Defence Stocks Bolster European Markets Amid U.S. Sanction Threats
European stock markets saw stability on Tuesday due to the strength of defence stocks, buoyed by U.S. President Trump's sanction threats on Russia. The STOXX 600 maintained its position, with the FTSE 100 rising post-holiday. Despite this, caution remains over U.S. trade policy changes.
European shares displayed remarkable resilience on Tuesday, particularly bolstered by robust performances in the defence sector. This boost came in the wake of U.S. President Donald Trump's threats to impose further sanctions on Russia, issuing a ripple of apprehension across the continent's financial landscape.
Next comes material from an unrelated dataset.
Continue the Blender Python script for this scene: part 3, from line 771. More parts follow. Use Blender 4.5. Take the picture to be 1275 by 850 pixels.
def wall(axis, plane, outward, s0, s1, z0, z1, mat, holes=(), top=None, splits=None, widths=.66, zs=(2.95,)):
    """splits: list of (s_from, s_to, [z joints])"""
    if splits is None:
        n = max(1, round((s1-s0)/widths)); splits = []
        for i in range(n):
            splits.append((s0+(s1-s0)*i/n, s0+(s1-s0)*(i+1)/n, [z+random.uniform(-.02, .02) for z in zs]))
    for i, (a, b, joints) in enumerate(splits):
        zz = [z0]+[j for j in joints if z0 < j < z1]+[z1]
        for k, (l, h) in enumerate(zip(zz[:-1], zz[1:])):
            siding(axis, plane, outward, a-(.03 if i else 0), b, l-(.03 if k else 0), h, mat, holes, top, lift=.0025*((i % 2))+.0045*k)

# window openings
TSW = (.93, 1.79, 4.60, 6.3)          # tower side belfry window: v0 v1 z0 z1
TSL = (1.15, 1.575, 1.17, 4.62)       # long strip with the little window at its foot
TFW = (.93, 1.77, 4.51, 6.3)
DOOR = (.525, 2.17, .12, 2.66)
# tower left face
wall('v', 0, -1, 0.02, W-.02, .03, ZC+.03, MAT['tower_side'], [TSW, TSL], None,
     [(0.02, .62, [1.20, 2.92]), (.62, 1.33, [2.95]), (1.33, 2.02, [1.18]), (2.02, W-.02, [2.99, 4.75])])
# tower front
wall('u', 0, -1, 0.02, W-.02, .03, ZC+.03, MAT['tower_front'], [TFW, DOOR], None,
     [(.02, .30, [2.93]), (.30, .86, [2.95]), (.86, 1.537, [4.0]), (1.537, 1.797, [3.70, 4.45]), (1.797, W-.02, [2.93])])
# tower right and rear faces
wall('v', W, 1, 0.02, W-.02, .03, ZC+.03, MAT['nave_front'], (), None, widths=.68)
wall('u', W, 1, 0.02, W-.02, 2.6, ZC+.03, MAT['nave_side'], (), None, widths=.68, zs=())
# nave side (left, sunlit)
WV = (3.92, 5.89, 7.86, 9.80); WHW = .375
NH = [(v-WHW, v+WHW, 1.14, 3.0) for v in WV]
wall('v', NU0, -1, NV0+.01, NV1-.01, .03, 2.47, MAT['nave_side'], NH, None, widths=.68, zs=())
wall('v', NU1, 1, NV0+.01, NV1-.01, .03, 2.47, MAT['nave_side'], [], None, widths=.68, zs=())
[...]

The STOXX 600 index, a broad gauge of European stock performance, sustained its levels at 551.53 points as of early morning trading, retaining gains from the previous session. This followed President Trump's decision to push back his deadline for European tariffs to July 9. Consequently, Europe's defence index posted a 1% increase following Trump's assurances of potential sanctions against Moscow amid rising tensions with Ukraine.
In national markets, Britain's FTSE 100 climbed nearly 1% as investors resumed activity after a bank holiday, while France's CAC 40 saw a slight dip. Inflation in France showed signs of slowing, according to May's consumer price data. Meanwhile, Germany's DAX 40 advanced towards record highs, buoyed by optimistic consumer sentiment as well as an upgrade for FLSmidth, pushing its shares up 3.7% following a positive assessment from Goldman Sachs.